Karen Lewis, WSU extension tree fruit specialist and an associate director at CPAAS, said that it was during a trip to the World Ag Expo in California earlier this year that a group of industry representatives and scientists realized that research efforts in automation could be more effective if the center devoted 60 to 70 percent of its efforts on solving the one problem—moving from human-assisted technology towards fully mechanized harvest. CPAAS has an interdisciplinary team with horticulturists, engineers, computer scientists, and extension specialists who are working to develop technical solutions for tree fruit production.

Lewis said this shift in focus will require a major shift in the industry towards simple orchard systems that will be compatible with automated harvest. The formal system used at Auvil Fruit Company’s ranch at Vantage, where each limb of the tree is trained along a trellis wire, is the one where successful automation is likely to come the quickest. Success there should help get the industry excited to see the possibility, she said.

Similar systems are now being adopted by other major grower-packers in Washington, she noted. “Most new acreage being planted in the Columbia Basin is a formal system. It’s not so random any more, and formal is what you need for automation.”

However, the other 90 percent of the acreage in the state would still need to be ­converted. Even at 5 percent per year, that would take 20 years.

Roadmap

Dr. Qin Zhang, director of CPAAS, said the university’s role will be to create knowledge and core technologies, and deliver that knowledge to manufacturers who can deliver the product to the users. He said robotic harvesting is probably ten years away from being commercially available, but the university needs to be forward looking and get the ball rolling. The roadmap for mechanical harvesting of apples, which will complement the existing Tree Fruit Technology Roadmap, should be completed in time to present to the Washington Tree Fruit Research Commission for funding at its December meeting, Zhang said.

Following its Technology Research Review this spring, the Research Commission approved funding for a new project at CPAAS to develop an automated apple harvesting system with the potential to improve harvest efficiency and reduce labor needs.

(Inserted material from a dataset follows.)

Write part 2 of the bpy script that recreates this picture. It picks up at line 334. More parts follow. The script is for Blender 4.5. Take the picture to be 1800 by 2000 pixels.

Graduate student Mark DeKleine, who is working with professor Dr. Manoj Karkee on the project, told the commission that the aim is to develop a system to harvest undamaged fruit for the fresh market using as many off-the-shelf components as possible.

The Research Commission is providing almost $54,000 in funding for the first year.

Several years ago, the commission gave funding to the California company Vision Robotics to work towards robotic harvesting. Initial efforts focused on developing a machine vision system to locate the fruit, which was seen as a necessary precursor to a harvesting system.

Dr. Jim McFerson, manager of the Washington Tree Fruit Research Commission, said the commission is willing to consider investing in any kind of technology that offers potential impact, whether long- or short-term.

“I think it’s a mistake to identify or to qualify engineering solutions as more expensive. If you look at what we spent on codling moth over the past ten years, you would have to say that’s an incredibly expensive project.

“I do feel that the commission and its committees are taking a balanced approach and looking for solutions that offer near-term impact and those we need to invest in now or we won’t see the progress that’s necessary in the next five or ten years.”